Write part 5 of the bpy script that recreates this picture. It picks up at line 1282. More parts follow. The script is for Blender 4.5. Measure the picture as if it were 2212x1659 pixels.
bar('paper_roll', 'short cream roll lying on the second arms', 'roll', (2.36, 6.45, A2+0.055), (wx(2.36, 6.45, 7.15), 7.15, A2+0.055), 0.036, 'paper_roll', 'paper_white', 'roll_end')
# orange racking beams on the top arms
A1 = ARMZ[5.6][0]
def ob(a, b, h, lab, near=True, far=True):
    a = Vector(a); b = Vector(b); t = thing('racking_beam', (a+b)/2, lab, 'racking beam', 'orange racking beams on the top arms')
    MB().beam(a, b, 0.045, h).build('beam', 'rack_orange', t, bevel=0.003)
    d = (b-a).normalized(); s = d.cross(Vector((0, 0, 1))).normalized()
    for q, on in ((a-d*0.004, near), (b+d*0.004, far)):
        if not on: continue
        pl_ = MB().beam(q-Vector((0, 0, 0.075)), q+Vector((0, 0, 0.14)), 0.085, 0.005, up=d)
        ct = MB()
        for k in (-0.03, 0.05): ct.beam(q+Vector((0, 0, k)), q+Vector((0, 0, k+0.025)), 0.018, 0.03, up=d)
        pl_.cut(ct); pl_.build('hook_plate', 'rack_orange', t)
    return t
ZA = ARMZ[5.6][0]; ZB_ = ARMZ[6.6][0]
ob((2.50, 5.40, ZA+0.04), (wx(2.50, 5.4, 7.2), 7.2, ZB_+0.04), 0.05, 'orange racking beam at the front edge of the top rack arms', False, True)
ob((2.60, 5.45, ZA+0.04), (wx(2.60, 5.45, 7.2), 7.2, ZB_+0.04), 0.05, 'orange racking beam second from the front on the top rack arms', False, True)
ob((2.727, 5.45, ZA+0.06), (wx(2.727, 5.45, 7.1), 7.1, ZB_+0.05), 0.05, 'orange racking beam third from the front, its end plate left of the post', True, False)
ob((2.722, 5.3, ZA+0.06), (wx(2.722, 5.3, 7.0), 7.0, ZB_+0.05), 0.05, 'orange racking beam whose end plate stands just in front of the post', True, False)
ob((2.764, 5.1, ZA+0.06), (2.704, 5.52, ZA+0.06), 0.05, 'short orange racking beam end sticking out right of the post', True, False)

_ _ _

▸ THE PROBLEM
Type out all of the material again, word for word.

▸ RESULT
Write part 5 of the bpy script that recreates this picture. It picks up at line 1282. More parts follow. The script is for Blender 4.5. Measure the picture as if it were 2212x1659 pixels.
bar('paper_roll', 'short cream roll lying on the second arms', 'roll', (2.36, 6.45, A2+0.055), (wx(2.36, 6.45, 7.15), 7.15, A2+0.055), 0.036, 'paper_roll', 'paper_white', 'roll_end')
# orange racking beams on the top arms
A1 = ARMZ[5.6][0]
def ob(a, b, h, lab, near=True, far=True):
    a = Vector(a); b = Vector(b); t = thing('racking_beam', (a+b)/2, lab, 'racking beam', 'orange racking beams on the top arms')
    MB().beam(a, b, 0.045, h).build('beam', 'rack_orange', t, bevel=0.003)
    d = (b-a).normalized(); s = d.cross(Vector((0, 0, 1))).normalized()
    for q, on in ((a-d*0.004, near), (b+d*0.004, far)):
        if not on: continue
        pl_ = MB().beam(q-Vector((0, 0, 0.075)), q+Vector((0, 0, 0.14)), 0.085, 0.005, up=d)
        ct = MB()
        for k in (-0.03, 0.05): ct.beam(q+Vector((0, 0, k)), q+Vector((0, 0, k+0.025)), 0.018, 0.03, up=d)
        pl_.cut(ct); pl_.build('hook_plate', 'rack_orange', t)
    return t
ZA = ARMZ[5.6][0]; ZB_ = ARMZ[6.6][0]
ob((2.50, 5.40, ZA+0.04), (wx(2.50, 5.4, 7.2), 7.2, ZB_+0.04), 0.05, 'orange racking beam at the front edge of the top rack arms', False, True)
ob((2.60, 5.45, ZA+0.04), (wx(2.60, 5.45, 7.2), 7.2, ZB_+0.04), 0.05, 'orange racking beam second from the front on the top rack arms', False, True)
ob((2.727, 5.45, ZA+0.06), (wx(2.727, 5.45, 7.1), 7.1, ZB_+0.05), 0.05, 'orange racking beam third from the front, its end plate left of the post', True, False)
ob((2.722, 5.3, ZA+0.06), (wx(2.722, 5.3, 7.0), 7.0, ZB_+0.05), 0.05, 'orange racking beam whose end plate stands just in front of the post', True, False)
ob((2.764, 5.1, ZA+0.06), (2.704, 5.52, ZA+0.06), 0.05, 'short orange racking beam end sticking out right of the post', True, False)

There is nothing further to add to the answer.